## Start Data records
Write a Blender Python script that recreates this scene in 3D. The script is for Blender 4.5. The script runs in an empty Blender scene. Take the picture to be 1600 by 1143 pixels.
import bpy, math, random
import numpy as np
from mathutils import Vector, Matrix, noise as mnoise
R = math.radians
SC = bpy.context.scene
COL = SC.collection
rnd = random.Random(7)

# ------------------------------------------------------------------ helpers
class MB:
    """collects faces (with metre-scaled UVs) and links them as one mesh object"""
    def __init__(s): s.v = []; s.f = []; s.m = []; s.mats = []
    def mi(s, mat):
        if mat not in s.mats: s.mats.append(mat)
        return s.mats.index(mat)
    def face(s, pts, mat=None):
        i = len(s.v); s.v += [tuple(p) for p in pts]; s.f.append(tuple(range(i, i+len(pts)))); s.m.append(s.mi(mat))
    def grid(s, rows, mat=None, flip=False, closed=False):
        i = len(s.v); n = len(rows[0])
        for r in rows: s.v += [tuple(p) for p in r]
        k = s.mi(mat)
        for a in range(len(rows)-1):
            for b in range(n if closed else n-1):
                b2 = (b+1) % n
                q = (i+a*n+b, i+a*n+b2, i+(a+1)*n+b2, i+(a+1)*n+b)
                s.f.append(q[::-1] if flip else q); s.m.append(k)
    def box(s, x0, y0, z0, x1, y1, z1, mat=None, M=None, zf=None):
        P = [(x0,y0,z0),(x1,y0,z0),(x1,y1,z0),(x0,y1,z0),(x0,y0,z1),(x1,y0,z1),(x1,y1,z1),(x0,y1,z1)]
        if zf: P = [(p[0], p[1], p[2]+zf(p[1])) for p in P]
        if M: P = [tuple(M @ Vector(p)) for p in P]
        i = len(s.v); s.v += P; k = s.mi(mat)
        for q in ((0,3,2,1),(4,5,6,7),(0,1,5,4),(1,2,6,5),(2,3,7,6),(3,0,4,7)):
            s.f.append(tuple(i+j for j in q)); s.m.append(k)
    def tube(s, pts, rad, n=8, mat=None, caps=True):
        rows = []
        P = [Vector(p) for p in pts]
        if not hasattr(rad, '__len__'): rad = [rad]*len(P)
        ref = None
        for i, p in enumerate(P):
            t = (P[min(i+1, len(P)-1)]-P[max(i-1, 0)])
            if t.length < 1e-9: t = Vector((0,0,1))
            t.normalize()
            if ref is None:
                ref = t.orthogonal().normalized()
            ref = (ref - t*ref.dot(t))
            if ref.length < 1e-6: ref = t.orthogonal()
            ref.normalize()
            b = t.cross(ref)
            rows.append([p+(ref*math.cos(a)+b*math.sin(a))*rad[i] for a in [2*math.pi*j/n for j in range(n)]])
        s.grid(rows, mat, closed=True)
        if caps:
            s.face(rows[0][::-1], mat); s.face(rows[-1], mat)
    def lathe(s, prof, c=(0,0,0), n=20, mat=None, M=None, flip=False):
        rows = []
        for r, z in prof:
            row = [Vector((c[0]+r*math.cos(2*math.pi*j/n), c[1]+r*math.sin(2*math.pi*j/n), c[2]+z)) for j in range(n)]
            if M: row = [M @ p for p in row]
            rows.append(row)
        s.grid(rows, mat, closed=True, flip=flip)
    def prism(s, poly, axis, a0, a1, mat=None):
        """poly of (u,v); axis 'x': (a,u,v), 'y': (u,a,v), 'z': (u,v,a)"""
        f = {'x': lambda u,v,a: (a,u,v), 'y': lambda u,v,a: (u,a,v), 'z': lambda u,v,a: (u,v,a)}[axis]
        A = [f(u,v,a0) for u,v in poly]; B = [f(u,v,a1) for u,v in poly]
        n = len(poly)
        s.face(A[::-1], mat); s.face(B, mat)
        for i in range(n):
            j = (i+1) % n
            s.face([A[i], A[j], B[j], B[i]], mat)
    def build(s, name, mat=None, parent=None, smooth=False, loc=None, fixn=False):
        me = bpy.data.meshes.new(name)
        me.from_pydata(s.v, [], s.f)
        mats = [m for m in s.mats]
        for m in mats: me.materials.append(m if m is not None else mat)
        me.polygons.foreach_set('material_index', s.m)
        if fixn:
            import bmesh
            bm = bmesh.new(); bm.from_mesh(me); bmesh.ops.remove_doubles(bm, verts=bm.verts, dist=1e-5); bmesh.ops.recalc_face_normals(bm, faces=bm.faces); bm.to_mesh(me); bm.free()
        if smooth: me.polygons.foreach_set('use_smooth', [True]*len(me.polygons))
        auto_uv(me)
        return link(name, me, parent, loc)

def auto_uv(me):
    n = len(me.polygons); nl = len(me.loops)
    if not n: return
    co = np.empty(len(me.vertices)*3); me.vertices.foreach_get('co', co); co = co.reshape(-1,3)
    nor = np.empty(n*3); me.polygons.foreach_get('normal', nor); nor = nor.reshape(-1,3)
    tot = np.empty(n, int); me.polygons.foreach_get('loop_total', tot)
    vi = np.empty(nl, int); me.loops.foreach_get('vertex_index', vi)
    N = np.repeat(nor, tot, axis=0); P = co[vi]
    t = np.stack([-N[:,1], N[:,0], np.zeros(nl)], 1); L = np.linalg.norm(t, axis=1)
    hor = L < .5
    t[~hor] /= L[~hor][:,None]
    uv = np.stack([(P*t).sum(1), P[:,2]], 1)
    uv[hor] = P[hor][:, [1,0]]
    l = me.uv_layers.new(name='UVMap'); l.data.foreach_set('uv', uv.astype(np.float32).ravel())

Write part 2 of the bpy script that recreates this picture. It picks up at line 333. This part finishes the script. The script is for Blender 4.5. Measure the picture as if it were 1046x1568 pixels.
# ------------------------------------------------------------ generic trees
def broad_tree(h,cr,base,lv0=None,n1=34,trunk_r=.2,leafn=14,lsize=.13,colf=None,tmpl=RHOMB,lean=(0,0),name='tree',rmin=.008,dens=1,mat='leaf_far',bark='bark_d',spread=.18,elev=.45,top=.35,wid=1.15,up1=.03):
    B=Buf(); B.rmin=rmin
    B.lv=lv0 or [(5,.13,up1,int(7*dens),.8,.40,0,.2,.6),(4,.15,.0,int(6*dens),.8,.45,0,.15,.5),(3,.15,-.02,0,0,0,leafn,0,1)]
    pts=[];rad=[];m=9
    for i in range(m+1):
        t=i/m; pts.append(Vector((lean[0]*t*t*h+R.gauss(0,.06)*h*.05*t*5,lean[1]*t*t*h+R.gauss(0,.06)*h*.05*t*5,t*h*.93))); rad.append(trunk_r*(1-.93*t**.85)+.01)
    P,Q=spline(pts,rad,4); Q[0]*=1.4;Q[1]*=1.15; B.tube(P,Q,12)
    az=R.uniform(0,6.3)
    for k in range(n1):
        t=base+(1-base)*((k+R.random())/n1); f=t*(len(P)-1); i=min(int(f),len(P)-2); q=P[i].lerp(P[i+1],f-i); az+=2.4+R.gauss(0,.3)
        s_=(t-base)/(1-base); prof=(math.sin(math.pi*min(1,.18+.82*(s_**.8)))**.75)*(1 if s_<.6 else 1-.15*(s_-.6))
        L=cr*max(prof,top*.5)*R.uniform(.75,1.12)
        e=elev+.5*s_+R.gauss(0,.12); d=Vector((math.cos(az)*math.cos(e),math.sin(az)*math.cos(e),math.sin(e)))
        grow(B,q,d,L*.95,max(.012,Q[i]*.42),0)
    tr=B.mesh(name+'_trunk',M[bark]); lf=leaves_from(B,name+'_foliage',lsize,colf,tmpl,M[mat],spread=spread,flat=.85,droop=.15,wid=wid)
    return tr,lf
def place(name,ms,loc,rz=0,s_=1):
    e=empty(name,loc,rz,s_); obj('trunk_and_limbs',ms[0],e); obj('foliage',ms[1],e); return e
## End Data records
Required work → Emit, unaltered, the lines from the top of the listing down through the line that holds "rnd = random.Random(7)"; emit nothing else.

Exercise output →
Write a Blender Python script that recreates this scene in 3D. The script is for Blender 4.5. The script runs in an empty Blender scene. Take the picture to be 1600 by 1143 pixels.
import bpy, math, random
import numpy as np
from mathutils import Vector, Matrix, noise as mnoise
R = math.radians
SC = bpy.context.scene
COL = SC.collection
rnd = random.Random(7)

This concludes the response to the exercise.